La strada maestra dovrà essere quella del rafforzamento e della modernizzazione dei vari eserciti nazionali dei Paesi UE, per raggiungere livelli di efficienza e capacità di reazione di tutta l’Europa come secondo pilastro della NATO. Fra voli pindarici e niet surreali, confidiamo che si faccia largo un sano realismo e sicuramente si procederà verso il buonsenso, ovvero, il potenziamento delle Forze Armate nazionali. Ma siamo al momento alle linee di principio, sulle quali le Nazioni europee si sono trovate d’accordo all’ultimo Consiglio, e occorrerà a breve entrare nel dettaglio, soprattutto in quello più fastidioso epperò determinante delle coperture finanziarie alle spese per la Difesa. La necessità di maggiori e migliori investimenti è stata condivisa da tutti al Consiglio UE, ma sono emersi i primi distinguo, sempre nella medesima sede, circa le modalità di reperimento dei fondi, a dimostrazione della inevitabilità di un passaggio che non è comunque agevole per i Paesi europei. Anche dal punto di vista economico-finanziario si riuscirà, per così dire, a trovare una quadra e senza intaccare i fondi di coesione e il welfare, come ha precisato la premier Giorgia Meloni rispondendo alle chiacchiere propagandistiche delle opposizioni italiane, ma la strada che si presenta davanti è in salita, per tutta l’Unione Europea e di certo non solo per l’Italia. L’Europa che arranca e che arriva spesso in ritardo o addirittura fuori tempo massimo è il prodotto, lo dobbiamo pur dire, della miopia politica dei rigoristi continentali di poco più di dieci anni fa. Ce li ricordiamo ancora bene, i Mario Monti e i Nicolas Sarkozy che prendevano ordini dall’allora potente Cancelliera tedesca Angela Merkel, descritta dagli euro lirici di casa nostra come una statista così brava da non poter essere mai contraddetta.
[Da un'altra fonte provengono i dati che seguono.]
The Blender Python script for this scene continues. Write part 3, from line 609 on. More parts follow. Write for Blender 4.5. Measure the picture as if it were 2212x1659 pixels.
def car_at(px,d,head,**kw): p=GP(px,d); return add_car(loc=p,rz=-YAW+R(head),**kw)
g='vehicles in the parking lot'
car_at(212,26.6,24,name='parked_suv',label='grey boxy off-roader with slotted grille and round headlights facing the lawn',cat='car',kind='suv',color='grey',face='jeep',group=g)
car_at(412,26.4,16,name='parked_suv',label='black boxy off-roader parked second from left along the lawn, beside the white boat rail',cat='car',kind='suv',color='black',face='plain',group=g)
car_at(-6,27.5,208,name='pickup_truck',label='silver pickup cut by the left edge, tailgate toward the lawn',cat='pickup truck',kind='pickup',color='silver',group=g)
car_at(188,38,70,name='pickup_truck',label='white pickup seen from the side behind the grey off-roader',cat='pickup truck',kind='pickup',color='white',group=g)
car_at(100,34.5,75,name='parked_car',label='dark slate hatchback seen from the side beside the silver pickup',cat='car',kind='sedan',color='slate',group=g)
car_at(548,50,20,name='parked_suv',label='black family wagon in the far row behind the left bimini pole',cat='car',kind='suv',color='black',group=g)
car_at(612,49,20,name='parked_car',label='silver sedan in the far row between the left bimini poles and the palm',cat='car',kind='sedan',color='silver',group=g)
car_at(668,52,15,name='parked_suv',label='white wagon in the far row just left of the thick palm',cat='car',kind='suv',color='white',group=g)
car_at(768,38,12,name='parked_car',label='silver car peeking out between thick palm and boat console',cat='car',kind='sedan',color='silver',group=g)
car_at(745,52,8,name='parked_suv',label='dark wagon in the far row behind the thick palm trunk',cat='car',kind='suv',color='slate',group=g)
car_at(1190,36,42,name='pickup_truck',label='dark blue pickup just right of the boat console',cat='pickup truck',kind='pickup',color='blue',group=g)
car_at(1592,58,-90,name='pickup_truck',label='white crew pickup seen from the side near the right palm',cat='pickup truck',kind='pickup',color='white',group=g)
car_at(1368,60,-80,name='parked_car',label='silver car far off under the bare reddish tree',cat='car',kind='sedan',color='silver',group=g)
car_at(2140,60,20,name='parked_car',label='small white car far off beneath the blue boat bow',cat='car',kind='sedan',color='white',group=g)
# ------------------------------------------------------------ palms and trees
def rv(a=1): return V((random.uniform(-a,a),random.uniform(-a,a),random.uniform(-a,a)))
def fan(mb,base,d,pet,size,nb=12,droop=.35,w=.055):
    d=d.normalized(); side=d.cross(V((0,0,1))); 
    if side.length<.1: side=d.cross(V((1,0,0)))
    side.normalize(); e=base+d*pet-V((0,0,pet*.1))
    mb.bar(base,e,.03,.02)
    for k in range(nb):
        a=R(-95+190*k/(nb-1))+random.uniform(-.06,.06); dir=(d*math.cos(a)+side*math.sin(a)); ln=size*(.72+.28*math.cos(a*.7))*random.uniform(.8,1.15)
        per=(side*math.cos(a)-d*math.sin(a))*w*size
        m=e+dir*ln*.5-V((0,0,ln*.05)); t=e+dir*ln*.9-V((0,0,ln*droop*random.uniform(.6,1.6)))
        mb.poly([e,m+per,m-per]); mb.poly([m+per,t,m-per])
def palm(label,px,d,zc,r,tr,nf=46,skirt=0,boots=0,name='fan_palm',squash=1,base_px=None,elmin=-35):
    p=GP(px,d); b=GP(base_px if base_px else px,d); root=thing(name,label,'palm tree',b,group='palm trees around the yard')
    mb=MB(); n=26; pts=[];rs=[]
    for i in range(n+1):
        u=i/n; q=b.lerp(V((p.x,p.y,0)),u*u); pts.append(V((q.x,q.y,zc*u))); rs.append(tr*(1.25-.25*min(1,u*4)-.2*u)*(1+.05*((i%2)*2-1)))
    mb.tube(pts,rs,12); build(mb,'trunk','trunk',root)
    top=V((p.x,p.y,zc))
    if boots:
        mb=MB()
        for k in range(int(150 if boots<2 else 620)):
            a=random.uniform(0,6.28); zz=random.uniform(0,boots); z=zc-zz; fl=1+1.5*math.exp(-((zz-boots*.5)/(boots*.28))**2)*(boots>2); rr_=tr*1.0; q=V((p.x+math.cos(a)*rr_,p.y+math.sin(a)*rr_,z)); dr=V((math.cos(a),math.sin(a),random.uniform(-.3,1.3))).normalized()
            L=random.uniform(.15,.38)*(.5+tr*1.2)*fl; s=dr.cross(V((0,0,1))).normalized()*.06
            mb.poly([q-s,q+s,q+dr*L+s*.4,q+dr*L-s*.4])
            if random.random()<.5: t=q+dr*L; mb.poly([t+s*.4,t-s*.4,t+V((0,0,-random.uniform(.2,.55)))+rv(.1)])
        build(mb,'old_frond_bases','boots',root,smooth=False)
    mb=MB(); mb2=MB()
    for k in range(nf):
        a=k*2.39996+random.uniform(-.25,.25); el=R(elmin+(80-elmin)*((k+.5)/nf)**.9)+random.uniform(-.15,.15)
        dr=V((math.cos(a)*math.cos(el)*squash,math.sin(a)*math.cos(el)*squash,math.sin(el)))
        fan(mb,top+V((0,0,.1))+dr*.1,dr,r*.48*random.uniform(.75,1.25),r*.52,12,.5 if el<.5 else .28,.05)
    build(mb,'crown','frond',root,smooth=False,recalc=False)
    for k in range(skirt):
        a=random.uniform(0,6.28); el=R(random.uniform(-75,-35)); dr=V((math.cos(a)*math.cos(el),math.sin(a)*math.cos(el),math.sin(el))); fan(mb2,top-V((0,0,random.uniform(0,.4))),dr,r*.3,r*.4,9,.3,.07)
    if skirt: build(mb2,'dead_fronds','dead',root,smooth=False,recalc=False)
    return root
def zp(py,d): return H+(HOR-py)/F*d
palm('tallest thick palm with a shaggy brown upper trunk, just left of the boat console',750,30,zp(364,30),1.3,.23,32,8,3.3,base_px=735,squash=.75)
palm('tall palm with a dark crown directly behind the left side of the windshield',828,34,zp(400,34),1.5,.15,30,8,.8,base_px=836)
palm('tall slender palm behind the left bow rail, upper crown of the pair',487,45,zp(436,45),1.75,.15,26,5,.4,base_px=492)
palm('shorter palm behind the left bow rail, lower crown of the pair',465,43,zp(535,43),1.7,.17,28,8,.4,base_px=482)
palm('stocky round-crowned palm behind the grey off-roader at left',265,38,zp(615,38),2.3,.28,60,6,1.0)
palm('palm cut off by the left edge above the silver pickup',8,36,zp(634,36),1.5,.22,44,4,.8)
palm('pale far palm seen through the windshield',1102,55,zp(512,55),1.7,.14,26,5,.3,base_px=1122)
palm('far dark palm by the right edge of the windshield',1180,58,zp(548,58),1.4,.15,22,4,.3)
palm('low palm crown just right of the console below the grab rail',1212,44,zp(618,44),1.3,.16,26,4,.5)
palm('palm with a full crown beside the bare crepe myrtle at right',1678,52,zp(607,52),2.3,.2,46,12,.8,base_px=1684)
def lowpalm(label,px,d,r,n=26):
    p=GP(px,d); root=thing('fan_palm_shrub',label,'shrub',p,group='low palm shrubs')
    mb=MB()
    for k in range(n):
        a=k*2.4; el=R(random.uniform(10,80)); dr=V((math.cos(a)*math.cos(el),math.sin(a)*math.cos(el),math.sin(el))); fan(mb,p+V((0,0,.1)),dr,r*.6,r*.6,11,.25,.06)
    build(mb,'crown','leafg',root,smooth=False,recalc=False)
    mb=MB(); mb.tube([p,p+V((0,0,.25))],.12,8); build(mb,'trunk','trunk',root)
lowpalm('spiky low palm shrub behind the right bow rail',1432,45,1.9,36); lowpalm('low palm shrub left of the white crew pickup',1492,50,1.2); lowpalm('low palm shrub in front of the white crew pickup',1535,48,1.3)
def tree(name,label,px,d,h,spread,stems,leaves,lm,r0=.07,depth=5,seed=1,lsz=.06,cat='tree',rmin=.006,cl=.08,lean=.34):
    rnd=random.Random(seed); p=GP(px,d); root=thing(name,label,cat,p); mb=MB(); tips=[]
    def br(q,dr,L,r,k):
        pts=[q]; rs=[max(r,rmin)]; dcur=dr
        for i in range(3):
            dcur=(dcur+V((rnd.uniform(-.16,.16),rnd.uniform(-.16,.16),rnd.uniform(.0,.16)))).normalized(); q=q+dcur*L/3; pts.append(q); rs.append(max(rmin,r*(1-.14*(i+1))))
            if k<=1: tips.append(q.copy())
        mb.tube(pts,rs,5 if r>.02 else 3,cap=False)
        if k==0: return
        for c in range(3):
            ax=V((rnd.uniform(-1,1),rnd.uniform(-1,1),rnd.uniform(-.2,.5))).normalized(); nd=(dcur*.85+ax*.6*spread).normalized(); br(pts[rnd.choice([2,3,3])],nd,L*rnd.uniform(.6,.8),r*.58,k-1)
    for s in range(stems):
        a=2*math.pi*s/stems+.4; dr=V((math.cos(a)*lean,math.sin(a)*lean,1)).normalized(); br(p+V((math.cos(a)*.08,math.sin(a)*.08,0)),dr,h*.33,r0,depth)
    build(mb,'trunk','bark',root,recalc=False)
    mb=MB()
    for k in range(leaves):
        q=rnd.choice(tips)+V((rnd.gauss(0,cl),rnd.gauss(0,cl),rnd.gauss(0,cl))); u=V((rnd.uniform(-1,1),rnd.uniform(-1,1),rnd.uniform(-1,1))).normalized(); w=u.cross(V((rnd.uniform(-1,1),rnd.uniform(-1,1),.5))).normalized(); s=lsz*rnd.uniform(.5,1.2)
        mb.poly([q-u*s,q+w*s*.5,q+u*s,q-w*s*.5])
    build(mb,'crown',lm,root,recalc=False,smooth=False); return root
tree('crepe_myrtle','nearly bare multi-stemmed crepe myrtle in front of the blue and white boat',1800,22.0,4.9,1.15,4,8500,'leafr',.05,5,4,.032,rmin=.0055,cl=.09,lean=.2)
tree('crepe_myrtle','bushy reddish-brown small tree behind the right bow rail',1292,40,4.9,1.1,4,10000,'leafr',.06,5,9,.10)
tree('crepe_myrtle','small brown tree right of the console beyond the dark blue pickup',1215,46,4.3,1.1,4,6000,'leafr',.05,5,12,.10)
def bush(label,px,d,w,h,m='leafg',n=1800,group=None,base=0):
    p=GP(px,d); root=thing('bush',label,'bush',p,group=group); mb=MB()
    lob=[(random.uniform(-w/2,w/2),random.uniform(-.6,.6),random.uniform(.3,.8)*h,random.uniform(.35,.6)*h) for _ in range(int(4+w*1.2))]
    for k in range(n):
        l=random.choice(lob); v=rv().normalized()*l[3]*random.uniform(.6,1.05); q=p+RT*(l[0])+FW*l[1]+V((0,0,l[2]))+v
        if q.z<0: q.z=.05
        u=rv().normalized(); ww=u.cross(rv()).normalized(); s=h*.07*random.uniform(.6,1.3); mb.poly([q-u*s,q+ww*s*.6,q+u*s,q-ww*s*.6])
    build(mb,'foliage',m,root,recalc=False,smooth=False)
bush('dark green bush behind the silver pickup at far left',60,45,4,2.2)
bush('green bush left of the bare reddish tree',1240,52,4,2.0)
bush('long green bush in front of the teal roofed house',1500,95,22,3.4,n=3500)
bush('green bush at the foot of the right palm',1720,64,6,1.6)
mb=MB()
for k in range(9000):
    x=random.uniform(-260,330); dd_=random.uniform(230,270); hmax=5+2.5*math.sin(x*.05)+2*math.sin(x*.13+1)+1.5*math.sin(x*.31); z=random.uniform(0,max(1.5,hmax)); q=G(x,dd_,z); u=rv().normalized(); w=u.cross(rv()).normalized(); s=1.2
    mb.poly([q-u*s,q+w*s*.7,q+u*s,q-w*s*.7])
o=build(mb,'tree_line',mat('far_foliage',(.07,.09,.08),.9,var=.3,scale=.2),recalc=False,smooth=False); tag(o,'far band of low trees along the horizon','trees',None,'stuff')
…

L’asse franco-tedesco, dinanzi al quale si inchinava l’Italietta montiana, subentrata con manovre di Palazzo ad un governo eletto dagli italiani, pensò a salvare il salvabile sul fronte dei conti pubblici e delle banche tedesche con il pretesto del rigore finanziario da applicare a tutti i Paesi UE a causa della crisi economica globale di pochi anni prima, della instabilità sopraggiunta dell’euro e della presunta irresponsabilità dei membri del Sud, i Piigs, i maialini d’Europa insomma. Si fece come nelle peggiori privatizzazioni, ossia, privatizzando gli utili, a favore della Germania, e socializzando le perdite, a sfavore di tutta l’Europa, alla faccia del millantato europeismo. A ben vedere, la strategia di Angela Merkel non fu lungimirante neppure per la stessa Germania e i tedeschi se ne stanno accorgendo proprio in questo tempo. La Repubblica Federale tedesca si trova adesso alle prese con decisioni di investimenti pubblici, in materia di Difesa ed altro, da assumere in fretta. Il rigore merkeliano, oltre a consegnare, fra l’altro, il Vecchio Continente alla dipendenza del gas russo, un’ulteriore scelta poco avveduta, costrinse l’Europa a rimandare a tempo indeterminato le questioni più decisive come, appunto, la Difesa. Se poco più di dieci anni fa Berlino, insieme ai suoi servi sciocchi francesi e italiani di allora, fosse stata capace di guardare un po’ più in là del proprio naso, oggi l’Unione Europea si troverebbe già pronta dal punto di vista di una Difesa militare dei 27 adatta alle necessità contingenti e non rischierebbe di partorire micini ciechi come una gattina frettolosa.